Since there are 10 decibels to a bel:


(end of the reference)

For 16 bits sound the Reference Amplitude is the maximum |Amplitude| and it is 32767 or 0 dB.
The minimum |Amplitude| is 1 and it is -90.309 dB.
The dynamic range of a sound is maximum dB level minus the minimum sound level and it is 90.309 dB.
The dynamic range of a signal is the maximum dB level minus the "Noise floor" level (But I prefer to bring it 20 dB up.) which is the quantization noise level. If the noise is generated by a linear quantizer then, I still think, the "Noise floor" is -101.1 dB and the signal dynamic range is 101.1 dB.

Third, about the quantization noise itself.

There is a method of noise changing, mentioned earlier in the discussion, dithering.
As long as I understand it, the method is based on adding a noise. The new noise random variable Y is chosen so as the resulting noise random variable X + Y, where X is the random variable corresponding to the quantization noise, has a proper probability distribution function (PDF). This can be done easily because the joint PDF of the sum of independent random variables is a product of their PDFs - p(x,y) = p(x)p(y).
The method adds noise and the variance of the sum is sum of variances. So, the "Noise floor" can only be up than this of the quantization error. For example if a noise with the same variance is added the "Noise floor" would be -94.6 dB. So, I do not want to guess about its scope of applications.
If my understanding is not true or a dithering is another method of rounding the numbers then there would be only one random variable Y and if I knew its PDF I could calculate the corresponding "Noise floor".

There exist methods to decrease the quantization noise explained in the book "Discrete Time Signal Processing" (Alan V. Oppenheim, Ronald W. Schafer):
--oversampling, filtering, and downsampling,
--oversampled A/D conversion with noise shaping (sampled-data Data-Sigma modulator), which includes filtering also
The first method decreases the noise variance by the upsampling factor (for example with sampling frequency of 88,200 Hz - upsampling factor of 2 - the "Noise floor" would be -104.1 dB), while the second additionally to decreasing the noise variance shapes the spectral density so as its maximums are at the ends of the frequency range.
There is something I do not understand and unless I have understood it I would doubt the methods work for the purpose of CD recordings. What I do not understand is how the filters work and more specifically: to me, a filter cannot be implemented as integer number coefficient filter. Then, after everything has been done, there should be a quantization (converting the new calculated samples into an integer form) again and a new quantization noise added again. Actually, there is an analysis of the filter's coefficient quantization in the book, which can be applied to study this but it seems to me this is the same quantization noise.
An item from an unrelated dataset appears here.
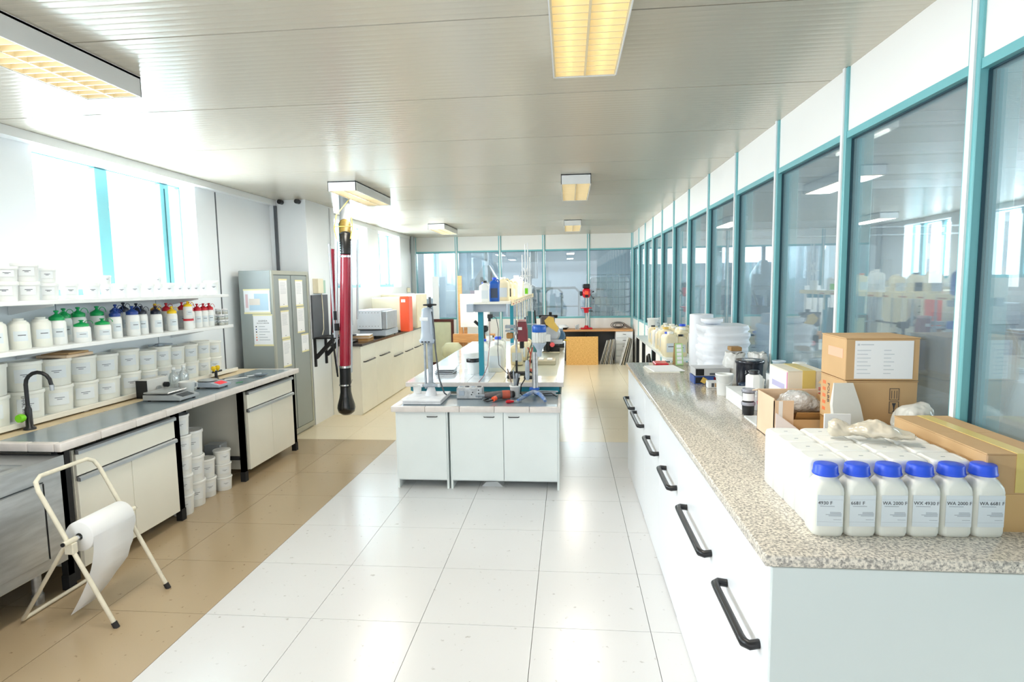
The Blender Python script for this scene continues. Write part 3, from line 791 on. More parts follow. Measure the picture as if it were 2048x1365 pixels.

It all depends on if you want to be able to measure energy in the same units or not. Personally, I prefer to be able to do that. It makes validating some kinds of filters a whole lot easier.



Actually, my example is exactly what real quantization noise is like.

If I thought it was worth it, I'd point your "analysis" at Ron in a bar next month at ICASSP and then buy him a beer.

Have a nice day.

N.B. I'm still waiting here for you to compare apples to apples, and to compare your calculated values for something other than a full-amplitude square wave, which is actually not a possible signal in the real world. Try it vs. a sine wave that reaches +- full scale, why don't you, and see what happens to your number. Then add the obligatory dithering, and find out what happens to that number. You've simply ignored how to measure the overload point now a couple of times, now, and you seem to be determined to insist that dither is not necessary, when, of course, dither is necessary because low-level reberberation or instrument decay in music is exactly the kind of low-level signal that your harvested quotes do not describe.